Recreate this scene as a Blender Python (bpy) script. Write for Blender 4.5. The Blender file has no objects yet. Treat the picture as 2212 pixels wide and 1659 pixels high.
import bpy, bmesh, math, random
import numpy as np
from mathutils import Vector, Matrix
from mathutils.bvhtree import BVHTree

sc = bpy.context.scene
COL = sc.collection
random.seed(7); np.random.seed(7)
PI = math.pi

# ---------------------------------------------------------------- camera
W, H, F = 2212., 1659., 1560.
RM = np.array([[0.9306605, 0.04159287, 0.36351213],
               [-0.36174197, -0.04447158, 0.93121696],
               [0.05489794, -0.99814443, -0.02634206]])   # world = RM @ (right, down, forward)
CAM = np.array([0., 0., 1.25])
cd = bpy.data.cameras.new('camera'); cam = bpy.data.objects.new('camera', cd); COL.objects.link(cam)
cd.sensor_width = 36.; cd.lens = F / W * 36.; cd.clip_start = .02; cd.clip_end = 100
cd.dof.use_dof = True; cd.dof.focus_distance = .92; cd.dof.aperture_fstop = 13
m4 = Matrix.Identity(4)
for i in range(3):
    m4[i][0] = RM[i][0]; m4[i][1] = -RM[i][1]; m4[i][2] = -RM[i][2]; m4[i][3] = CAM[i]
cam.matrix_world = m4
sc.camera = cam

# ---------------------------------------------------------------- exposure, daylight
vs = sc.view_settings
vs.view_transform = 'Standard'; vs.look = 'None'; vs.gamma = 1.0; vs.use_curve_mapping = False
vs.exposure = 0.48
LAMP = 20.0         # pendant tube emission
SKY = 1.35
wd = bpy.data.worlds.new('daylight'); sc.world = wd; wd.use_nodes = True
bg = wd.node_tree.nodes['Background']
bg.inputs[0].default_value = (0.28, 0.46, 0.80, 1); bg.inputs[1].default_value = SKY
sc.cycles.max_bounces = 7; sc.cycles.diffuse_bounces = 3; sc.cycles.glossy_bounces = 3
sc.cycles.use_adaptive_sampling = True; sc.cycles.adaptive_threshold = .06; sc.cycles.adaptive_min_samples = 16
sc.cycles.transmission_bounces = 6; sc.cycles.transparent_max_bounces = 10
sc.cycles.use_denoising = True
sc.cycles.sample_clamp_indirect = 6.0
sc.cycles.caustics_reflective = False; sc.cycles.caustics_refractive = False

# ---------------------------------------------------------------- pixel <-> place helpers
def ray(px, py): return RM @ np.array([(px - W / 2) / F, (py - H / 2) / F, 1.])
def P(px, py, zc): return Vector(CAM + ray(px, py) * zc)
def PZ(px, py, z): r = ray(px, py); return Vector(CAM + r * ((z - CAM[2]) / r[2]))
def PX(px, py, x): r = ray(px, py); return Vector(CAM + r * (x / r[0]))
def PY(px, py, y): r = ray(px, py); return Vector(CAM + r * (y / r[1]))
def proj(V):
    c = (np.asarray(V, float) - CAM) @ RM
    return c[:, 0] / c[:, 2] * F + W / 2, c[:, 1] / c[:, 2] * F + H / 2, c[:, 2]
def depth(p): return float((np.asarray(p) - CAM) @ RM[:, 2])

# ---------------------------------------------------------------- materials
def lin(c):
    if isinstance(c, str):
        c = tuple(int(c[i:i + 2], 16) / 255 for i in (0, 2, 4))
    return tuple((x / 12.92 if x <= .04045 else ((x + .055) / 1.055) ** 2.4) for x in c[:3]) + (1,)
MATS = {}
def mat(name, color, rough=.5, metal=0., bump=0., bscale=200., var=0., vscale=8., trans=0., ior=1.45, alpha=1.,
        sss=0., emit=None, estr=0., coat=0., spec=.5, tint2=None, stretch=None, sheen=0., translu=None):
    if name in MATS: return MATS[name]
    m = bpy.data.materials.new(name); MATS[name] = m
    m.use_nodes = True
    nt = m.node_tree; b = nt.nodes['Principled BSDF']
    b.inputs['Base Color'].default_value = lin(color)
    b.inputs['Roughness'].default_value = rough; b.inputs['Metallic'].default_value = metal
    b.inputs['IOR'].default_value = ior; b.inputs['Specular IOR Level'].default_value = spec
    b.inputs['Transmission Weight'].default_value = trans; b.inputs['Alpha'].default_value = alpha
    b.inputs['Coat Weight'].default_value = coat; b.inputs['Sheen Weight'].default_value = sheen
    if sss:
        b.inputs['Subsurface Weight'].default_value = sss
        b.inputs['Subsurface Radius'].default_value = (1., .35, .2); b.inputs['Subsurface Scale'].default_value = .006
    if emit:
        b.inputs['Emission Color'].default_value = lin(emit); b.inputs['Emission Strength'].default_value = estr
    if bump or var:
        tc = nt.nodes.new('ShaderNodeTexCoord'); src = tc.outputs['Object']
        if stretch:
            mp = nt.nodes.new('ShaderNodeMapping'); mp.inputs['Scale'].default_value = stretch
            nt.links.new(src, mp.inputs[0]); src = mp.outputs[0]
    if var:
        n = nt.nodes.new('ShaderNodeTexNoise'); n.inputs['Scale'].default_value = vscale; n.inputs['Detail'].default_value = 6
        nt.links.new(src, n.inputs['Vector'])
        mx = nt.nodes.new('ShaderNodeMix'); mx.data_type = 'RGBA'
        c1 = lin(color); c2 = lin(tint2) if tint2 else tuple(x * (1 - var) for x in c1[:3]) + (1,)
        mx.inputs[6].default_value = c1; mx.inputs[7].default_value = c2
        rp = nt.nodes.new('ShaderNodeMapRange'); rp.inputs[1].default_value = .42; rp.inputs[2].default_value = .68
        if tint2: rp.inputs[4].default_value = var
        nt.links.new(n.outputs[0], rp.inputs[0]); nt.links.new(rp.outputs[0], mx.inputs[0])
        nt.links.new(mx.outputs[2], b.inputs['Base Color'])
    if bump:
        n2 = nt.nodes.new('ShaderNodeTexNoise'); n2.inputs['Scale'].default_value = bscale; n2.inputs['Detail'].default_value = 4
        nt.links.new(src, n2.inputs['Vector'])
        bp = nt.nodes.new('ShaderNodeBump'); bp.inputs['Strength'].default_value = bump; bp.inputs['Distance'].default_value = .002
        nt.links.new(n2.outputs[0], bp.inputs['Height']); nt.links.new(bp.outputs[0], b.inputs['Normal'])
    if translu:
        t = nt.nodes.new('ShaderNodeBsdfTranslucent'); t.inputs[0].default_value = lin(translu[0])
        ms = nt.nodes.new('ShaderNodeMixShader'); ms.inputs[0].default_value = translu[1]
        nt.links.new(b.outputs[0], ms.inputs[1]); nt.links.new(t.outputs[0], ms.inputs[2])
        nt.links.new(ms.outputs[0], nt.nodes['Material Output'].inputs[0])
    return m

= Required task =
Check every line of the data above for the string "scene", and copy those that have it.

= Reply to the task =
Recreate this scene as a Blender Python (bpy) script. Write for Blender 4.5. The Blender file has no objects yet. Treat the picture as 2212 pixels wide and 1659 pixels high.
sc = bpy.context.scene